Obadiah sees them closing in and takes out a pistol, which he aims behind him. Abigail asks him to allow her. Her hand begins to glow as she casts a spell and Obadiah is shocked to discover that she truly is a witch. She asks him to just ride and their troubles shall soon be ash. From her hand, she fires a bolt of fire, which stops Hiram Shaw’s horse in its tracks, but burns his fellow hunters to death. Shaw is horrified at their deaths and knows he could have prevented them, but to do so would have revealed his secret. He remembers Dormammu’s portentous words, the words that haunt his descendents to this very day; “You, Hiram, are the spark.”

(present day)

The priest tells Irene Merryweather that this is why she must never speak of him again. “That’s just it? He just disappeared?” she asks. So the legend says, the priest replies. He adds that what became of his son is unknown. He imagines that discovering his beloved was a witch came as an incredible shock to him. Irene produces Obadiah’s book from her purse and tells the priest that it seems to be what prompted him to write it. She quotes a passage from the book.
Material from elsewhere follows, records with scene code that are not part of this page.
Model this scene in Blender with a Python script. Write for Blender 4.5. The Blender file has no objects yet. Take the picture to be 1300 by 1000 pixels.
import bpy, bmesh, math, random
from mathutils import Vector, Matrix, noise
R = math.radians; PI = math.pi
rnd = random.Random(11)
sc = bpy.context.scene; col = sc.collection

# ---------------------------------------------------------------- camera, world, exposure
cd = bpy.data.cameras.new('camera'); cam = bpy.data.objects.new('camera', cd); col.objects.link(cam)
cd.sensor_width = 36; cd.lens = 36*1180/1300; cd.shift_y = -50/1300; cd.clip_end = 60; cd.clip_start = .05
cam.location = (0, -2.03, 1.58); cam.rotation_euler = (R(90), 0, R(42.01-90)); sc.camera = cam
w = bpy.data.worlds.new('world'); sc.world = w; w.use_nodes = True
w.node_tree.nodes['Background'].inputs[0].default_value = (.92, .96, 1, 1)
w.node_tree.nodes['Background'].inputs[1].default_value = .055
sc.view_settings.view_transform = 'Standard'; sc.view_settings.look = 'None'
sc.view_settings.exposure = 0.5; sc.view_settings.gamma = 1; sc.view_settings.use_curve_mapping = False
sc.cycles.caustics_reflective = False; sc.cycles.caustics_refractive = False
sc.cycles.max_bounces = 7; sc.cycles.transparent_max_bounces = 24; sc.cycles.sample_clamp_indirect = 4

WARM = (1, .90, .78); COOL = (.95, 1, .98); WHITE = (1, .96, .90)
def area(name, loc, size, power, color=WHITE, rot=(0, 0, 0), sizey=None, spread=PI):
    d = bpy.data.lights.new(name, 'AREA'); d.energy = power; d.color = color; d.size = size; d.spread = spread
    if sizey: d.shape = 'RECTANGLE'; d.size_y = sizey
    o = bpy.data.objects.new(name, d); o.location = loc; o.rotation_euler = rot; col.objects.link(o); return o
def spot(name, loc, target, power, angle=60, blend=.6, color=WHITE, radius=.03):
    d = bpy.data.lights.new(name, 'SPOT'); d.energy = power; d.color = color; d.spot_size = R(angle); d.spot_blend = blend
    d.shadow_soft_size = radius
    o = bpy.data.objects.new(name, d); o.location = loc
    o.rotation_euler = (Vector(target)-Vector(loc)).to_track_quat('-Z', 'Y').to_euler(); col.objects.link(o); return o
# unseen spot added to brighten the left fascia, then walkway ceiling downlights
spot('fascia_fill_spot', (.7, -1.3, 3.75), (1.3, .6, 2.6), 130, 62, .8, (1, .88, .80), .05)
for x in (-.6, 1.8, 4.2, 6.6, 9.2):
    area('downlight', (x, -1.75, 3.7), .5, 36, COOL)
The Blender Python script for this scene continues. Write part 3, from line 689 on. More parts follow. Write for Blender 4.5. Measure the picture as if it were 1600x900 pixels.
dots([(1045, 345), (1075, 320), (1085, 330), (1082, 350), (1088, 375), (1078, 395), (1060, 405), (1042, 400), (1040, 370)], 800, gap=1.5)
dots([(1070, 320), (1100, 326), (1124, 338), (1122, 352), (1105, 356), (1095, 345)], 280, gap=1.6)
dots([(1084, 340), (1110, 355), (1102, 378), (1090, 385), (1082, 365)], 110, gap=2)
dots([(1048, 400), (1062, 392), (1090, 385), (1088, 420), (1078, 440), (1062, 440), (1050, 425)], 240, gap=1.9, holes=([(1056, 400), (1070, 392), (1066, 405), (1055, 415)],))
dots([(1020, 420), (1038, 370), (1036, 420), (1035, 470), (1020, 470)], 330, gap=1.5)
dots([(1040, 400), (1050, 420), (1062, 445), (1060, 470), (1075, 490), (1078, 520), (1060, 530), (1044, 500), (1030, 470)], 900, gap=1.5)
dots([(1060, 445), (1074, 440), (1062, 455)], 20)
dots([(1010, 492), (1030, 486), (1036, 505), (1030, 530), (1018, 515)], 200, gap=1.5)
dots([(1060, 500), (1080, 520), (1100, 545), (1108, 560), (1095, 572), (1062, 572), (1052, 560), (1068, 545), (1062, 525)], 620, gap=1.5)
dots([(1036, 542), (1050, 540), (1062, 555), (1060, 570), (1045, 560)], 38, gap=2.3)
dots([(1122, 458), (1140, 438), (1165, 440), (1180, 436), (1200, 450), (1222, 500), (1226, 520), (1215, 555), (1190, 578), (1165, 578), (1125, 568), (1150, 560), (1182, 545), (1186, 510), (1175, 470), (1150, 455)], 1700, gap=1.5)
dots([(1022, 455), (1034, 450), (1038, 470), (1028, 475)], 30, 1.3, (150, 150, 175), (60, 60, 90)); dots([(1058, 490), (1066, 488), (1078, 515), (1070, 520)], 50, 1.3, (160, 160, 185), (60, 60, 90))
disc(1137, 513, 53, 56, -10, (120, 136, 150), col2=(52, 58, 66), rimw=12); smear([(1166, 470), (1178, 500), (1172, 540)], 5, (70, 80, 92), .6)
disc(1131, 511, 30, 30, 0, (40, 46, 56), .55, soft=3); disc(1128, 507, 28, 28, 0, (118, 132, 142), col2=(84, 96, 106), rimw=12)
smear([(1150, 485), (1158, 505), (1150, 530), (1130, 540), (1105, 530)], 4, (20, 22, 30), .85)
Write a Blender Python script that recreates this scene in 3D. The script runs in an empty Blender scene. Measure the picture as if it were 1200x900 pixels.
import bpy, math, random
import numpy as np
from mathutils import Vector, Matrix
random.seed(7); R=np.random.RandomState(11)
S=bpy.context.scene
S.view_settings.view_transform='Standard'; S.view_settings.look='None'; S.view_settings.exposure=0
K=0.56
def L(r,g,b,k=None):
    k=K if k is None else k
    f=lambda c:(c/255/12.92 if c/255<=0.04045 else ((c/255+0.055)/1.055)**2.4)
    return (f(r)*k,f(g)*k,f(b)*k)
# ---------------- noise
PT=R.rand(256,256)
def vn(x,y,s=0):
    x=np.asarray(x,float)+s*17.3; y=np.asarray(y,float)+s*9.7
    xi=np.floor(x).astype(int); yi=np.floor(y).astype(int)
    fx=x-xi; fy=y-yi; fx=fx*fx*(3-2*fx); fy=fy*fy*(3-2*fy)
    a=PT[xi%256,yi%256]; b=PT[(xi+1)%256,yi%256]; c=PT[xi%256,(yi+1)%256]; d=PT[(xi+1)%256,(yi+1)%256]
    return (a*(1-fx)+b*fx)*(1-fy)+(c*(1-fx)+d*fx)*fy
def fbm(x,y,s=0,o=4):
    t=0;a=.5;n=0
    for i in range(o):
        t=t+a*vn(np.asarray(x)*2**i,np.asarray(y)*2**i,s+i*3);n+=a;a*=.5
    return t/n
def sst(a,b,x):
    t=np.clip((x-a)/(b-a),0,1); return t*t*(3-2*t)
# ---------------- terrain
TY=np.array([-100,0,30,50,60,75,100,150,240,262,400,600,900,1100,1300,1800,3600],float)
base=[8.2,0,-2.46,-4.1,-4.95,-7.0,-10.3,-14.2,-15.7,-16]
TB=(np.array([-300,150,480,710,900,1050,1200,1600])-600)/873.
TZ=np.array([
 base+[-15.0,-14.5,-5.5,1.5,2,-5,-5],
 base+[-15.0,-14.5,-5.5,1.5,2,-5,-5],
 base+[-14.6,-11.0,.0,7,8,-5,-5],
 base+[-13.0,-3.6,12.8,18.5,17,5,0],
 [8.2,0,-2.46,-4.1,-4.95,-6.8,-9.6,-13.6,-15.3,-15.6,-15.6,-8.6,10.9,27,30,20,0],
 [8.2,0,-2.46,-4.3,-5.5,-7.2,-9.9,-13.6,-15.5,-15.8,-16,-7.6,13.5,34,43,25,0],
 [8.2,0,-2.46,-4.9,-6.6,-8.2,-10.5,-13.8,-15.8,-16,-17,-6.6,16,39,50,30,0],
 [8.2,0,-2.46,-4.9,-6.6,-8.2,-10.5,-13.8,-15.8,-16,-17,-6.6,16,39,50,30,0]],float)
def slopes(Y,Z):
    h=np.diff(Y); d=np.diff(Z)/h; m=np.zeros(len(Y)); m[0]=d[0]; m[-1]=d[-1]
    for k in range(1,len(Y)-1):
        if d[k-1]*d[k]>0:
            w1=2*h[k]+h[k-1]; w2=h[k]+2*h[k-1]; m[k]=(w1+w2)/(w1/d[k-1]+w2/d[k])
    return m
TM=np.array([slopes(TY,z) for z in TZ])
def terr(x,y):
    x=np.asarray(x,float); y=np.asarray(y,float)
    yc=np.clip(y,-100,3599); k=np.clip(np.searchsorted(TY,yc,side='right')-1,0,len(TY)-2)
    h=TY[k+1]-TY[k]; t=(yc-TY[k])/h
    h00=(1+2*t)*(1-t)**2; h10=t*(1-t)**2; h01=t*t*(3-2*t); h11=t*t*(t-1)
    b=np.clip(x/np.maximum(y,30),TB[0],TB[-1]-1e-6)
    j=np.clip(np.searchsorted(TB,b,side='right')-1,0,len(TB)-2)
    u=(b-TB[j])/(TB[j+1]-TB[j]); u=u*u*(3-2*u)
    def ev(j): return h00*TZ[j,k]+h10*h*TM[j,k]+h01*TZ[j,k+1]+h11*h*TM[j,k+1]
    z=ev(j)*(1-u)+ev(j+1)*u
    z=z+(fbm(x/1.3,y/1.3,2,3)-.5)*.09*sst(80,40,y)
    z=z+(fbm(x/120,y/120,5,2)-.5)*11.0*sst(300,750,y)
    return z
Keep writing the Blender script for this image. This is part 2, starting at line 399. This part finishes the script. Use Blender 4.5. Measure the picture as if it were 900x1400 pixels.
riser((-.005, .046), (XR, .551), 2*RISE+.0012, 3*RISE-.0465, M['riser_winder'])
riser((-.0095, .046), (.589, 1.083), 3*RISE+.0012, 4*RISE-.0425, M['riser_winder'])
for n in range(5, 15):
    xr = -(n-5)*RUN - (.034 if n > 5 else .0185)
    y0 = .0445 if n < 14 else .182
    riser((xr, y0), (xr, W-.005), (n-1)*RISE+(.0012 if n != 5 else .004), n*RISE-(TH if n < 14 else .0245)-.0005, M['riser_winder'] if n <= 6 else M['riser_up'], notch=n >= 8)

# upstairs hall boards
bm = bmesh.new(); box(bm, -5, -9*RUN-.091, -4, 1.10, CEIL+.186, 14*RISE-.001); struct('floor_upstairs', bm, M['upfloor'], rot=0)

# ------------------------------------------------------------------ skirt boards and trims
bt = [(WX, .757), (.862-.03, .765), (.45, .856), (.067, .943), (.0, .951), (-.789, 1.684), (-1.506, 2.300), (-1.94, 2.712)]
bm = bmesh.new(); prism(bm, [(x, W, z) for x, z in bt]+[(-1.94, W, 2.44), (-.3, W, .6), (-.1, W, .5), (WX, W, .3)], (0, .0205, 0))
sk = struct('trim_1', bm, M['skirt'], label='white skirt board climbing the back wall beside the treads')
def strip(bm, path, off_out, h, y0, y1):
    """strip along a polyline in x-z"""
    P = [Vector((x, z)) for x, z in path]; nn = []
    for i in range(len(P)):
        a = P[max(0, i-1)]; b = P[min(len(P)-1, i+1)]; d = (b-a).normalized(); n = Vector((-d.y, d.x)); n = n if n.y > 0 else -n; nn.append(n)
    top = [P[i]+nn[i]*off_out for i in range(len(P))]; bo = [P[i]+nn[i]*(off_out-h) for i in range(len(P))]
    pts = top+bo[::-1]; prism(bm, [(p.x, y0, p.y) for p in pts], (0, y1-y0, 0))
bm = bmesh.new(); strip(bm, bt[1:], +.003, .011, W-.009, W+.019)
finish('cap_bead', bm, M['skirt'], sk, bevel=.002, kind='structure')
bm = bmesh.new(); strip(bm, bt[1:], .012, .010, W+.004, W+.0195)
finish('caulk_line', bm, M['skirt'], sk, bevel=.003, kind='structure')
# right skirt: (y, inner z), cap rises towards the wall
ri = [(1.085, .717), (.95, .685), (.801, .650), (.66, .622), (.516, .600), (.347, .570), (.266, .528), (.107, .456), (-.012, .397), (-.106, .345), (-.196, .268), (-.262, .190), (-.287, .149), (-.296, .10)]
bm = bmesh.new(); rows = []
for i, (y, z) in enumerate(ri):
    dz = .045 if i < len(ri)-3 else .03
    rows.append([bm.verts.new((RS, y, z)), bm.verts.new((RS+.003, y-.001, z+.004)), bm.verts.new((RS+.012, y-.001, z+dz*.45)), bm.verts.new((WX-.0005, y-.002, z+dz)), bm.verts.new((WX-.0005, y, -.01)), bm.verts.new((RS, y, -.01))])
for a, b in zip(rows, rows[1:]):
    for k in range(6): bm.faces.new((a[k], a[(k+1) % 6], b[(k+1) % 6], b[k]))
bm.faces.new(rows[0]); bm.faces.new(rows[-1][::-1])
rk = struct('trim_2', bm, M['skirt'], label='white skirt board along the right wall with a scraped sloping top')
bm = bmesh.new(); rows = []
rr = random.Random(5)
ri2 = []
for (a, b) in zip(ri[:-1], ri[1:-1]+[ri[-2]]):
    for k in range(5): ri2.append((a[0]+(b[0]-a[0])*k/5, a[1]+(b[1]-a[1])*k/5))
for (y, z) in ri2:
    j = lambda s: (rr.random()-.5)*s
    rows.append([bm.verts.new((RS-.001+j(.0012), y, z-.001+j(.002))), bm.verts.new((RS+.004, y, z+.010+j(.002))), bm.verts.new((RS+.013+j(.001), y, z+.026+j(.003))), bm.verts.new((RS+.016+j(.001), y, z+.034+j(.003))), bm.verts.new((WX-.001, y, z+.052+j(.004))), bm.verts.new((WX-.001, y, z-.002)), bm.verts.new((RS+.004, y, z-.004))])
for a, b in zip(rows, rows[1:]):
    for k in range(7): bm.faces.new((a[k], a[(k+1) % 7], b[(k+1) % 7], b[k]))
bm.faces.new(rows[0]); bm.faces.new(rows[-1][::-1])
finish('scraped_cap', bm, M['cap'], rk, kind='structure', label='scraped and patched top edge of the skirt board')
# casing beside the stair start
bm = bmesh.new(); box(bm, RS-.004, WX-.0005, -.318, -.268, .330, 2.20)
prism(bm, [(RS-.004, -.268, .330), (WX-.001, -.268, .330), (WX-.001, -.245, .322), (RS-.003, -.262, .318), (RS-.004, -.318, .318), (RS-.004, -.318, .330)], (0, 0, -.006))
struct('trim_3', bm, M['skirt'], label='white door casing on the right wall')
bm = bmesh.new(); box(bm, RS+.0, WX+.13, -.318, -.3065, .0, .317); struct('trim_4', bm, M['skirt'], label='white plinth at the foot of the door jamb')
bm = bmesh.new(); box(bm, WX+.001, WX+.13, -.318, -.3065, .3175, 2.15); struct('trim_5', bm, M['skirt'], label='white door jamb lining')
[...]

“I give this accounting of those terrible days to cleanse my soul of their ungodly taint, and to protect future generations from the pestilence that is my namesake…”

The priest crosses himself and prays for his troubled soul. Irene departs, thanking the priest for the scoop, and he reminds her of their agreement. He watches her leave through the gate but thinks that it’s funny, as he thought he’d locked it. He thinks his memory’s going again but, as he heads back inside the church, a gunshot rings out from the darkness.

Characters Involved: 

Irene Merryweather

Priest

(flashback, 1692)

Three suspected witches

Rev. Hiram Shaw, Obadiah Shaw

Sarah Shaw

Salem parishioners

Judge

Abigail Harkness

The Dread Dormammu

Henry (jail guard)

(in Dormammu’s future visions)

Captain America and Major Wallace Worthington

Two unknown men

Mister Sinister

Union Jack I and opponent

Angel, Beast, Colossus, Cyclops, Iceman, Nightcrawler, Storm, Wolverine (all X-Men)

Apocalypse

Apocalypse’s Harbinger

Emma Frost, Harry Leland, Donald Pierce, Sebastian Shaw, Tessa (all Hellfire Club I)

Story Notes: 

Irene Merryweather was introduced in Cable #48.

Abigail Harkness is almost certainly an ancestor of Agatha Harkness, long-time friend of the Fantastic Four and the Scarlet Witch.

The current Sorcerer Supreme is Doctor Stephen Strange.

There appears to be an art error in the scene where Obadiah calls out to Abigail, telling her he won’t let them hang her. He is drawn as someone else, wearing a full dark suit, whereas Obadiah is wearing light colored trousers and shirt.